Disney Online removed its Web-based promotions and put up links to the Red Cross, said Ken Goldstein, an Iolani graduate who is the Disney unit's executive vice president and managing director.

Harden and Goldstein spoke yesterday at a panel discussion on "The Power and Potential of the Internet," at the Hilton Hawaiian Village. The panel was part of a program of the Hawaii Visitors & Convention Bureau's day-long Visitor Industry Symposium.

The panel highlighted other examples of using the Internet's marketing power.

The challenge of a Web site is the permanence of its appearance, as compared to traditional media, where spots and ads can run for a week, then disappear, said David Liu, chairman and chief executive of New York-based wedding-planning company Knot Inc. There's a danger if a company poses the wrong image on the Web. Customizing a Web site to fit different audiences is critical.

His company's Web site, TheKnot.com, is customized to target nontraditional types of weddings, including same-sex, interracial and interdenominational unions, as well as weddings for couples who are on the second marriage. Traditional wedding magazines don't feature those market segments, even though the segments are large and growing, Liu said. TheKnot.com now enrolls 3,000 to 4,000 members a day. A publicly traded company, its net loss shrunk to $1.1 million in the second quarter from a $4.2 million loss last year.

So how does a Web company deal with the 16 types of personalities, as identified by the Myers-Briggs Type Indicator?

That's where so-called "usability" comes in, said Harden. Expedia picks different people to sit in a room and surf its Web site, under surveillance. Their reactions are used to tailor the Web site to as wide a variety of customer as possible.
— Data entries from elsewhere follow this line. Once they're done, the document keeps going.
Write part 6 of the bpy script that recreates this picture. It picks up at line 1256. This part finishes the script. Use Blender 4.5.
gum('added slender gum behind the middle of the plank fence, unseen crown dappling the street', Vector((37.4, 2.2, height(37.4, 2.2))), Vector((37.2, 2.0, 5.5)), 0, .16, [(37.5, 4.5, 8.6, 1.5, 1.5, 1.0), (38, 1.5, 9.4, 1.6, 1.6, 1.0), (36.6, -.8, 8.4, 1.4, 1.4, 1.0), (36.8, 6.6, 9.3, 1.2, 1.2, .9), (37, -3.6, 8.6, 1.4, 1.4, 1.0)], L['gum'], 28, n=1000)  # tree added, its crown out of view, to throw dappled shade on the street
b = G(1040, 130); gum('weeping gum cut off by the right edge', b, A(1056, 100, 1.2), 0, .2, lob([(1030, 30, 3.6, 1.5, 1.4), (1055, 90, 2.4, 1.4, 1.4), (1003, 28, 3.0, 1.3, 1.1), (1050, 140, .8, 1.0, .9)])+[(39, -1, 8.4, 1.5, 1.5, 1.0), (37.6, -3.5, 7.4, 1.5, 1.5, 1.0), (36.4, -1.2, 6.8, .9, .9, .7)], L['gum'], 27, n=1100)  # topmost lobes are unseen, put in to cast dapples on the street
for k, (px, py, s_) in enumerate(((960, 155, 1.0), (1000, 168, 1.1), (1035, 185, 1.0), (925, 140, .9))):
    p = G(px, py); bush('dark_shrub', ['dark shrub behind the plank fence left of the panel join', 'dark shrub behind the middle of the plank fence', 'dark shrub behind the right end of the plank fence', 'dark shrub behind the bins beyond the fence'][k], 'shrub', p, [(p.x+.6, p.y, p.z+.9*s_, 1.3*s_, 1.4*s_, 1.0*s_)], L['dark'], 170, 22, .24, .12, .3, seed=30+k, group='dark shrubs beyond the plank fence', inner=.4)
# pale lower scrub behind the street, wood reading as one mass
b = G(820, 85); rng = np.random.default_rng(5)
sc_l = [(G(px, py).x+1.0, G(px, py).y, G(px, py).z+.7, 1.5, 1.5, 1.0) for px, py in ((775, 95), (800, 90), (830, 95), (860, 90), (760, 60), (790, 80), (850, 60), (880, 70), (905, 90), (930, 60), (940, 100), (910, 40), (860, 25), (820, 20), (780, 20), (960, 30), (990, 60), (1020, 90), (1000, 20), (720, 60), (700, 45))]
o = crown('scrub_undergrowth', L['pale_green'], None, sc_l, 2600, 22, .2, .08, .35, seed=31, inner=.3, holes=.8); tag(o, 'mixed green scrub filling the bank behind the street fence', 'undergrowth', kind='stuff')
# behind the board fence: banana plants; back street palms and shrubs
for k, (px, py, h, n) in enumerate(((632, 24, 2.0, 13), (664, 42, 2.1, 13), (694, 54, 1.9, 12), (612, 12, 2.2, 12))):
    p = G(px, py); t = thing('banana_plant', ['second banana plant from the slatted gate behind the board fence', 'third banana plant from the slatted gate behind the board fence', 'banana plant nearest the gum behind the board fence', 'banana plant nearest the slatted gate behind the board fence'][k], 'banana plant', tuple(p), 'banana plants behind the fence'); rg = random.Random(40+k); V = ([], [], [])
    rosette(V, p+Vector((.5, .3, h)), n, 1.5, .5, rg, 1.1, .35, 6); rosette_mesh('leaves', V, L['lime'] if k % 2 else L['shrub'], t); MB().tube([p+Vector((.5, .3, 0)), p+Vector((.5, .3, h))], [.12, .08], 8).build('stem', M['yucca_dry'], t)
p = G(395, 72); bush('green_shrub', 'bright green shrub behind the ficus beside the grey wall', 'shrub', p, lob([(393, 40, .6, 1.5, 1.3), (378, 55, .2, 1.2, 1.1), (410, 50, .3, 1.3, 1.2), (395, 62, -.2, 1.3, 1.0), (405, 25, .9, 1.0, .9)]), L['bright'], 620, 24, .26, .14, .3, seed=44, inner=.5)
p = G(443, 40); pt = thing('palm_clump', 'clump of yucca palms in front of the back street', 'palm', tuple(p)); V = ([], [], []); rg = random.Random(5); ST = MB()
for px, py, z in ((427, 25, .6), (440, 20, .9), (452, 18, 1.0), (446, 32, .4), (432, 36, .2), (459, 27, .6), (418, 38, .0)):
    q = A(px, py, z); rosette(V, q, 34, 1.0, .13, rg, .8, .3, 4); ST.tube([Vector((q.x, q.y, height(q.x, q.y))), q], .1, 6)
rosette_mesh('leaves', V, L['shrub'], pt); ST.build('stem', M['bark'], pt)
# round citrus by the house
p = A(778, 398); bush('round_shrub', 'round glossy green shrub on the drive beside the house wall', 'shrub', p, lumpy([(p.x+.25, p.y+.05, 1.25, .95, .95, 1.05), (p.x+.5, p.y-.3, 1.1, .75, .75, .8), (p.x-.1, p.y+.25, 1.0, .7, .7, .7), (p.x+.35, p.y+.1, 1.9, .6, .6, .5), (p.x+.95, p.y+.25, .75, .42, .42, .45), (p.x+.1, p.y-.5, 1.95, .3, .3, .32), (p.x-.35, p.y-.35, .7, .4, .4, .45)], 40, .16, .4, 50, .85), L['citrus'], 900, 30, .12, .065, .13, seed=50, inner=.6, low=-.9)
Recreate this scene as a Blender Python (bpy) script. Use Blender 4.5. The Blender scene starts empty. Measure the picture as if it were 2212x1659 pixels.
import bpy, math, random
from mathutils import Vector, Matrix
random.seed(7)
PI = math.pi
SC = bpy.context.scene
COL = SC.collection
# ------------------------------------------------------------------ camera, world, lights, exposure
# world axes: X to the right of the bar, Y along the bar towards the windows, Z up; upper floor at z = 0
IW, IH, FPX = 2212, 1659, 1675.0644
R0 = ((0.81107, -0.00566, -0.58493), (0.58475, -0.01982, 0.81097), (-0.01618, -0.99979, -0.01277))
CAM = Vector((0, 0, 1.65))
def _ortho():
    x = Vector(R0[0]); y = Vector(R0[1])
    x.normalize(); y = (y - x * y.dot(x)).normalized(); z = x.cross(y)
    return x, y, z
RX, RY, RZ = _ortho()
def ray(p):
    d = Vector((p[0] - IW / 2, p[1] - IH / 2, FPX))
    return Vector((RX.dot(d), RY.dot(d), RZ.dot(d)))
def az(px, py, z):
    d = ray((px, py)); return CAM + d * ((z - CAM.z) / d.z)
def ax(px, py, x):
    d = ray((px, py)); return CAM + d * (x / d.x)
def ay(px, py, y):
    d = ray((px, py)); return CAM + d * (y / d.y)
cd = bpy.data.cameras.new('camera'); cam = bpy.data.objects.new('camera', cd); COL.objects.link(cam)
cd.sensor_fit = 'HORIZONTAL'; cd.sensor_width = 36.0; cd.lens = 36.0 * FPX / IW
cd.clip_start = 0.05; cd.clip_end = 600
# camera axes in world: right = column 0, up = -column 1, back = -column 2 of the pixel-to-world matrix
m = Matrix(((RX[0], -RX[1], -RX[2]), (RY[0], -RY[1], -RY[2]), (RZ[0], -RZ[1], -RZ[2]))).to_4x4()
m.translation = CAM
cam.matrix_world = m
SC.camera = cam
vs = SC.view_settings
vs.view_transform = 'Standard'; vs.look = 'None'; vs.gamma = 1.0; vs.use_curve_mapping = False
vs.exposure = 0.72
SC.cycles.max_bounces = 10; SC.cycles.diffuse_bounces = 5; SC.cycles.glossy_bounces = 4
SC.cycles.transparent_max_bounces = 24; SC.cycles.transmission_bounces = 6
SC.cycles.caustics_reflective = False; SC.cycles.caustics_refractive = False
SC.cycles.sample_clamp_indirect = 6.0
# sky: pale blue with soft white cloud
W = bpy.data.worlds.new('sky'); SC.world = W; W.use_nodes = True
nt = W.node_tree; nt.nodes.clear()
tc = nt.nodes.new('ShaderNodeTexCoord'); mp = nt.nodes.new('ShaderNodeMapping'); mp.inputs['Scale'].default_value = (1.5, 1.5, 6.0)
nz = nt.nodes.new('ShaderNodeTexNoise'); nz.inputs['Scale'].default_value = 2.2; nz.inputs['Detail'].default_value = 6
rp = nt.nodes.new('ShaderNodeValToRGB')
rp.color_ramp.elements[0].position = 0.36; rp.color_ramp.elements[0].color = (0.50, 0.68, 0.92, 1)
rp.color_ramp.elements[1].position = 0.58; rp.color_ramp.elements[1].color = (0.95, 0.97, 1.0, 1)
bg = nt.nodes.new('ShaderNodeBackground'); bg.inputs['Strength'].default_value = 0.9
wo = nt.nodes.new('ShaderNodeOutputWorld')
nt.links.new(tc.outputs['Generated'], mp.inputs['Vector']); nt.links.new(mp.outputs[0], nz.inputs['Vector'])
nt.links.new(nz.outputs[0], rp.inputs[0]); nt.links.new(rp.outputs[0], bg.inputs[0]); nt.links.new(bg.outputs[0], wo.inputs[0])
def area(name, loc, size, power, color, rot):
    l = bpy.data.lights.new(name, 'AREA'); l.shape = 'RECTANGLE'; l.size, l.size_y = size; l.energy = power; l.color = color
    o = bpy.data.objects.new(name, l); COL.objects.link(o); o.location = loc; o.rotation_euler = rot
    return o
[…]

For those customers who are dead set against using the site to book travel, the company provides a telephone number on the site.

One study shows that the Net is making progress, potentially at the loss of television. Internet users watch 4.5 hours less television each week than non-users, according to a 2001 Internet report from the University of California Los Angeles.

Other panelists yesterday included Paul Nelson, vice president of partner marketing for Travelocity; and Mariko Fujiwara, research director for a division of Hakuhodo Inc., Japan's second-largest advertising agency.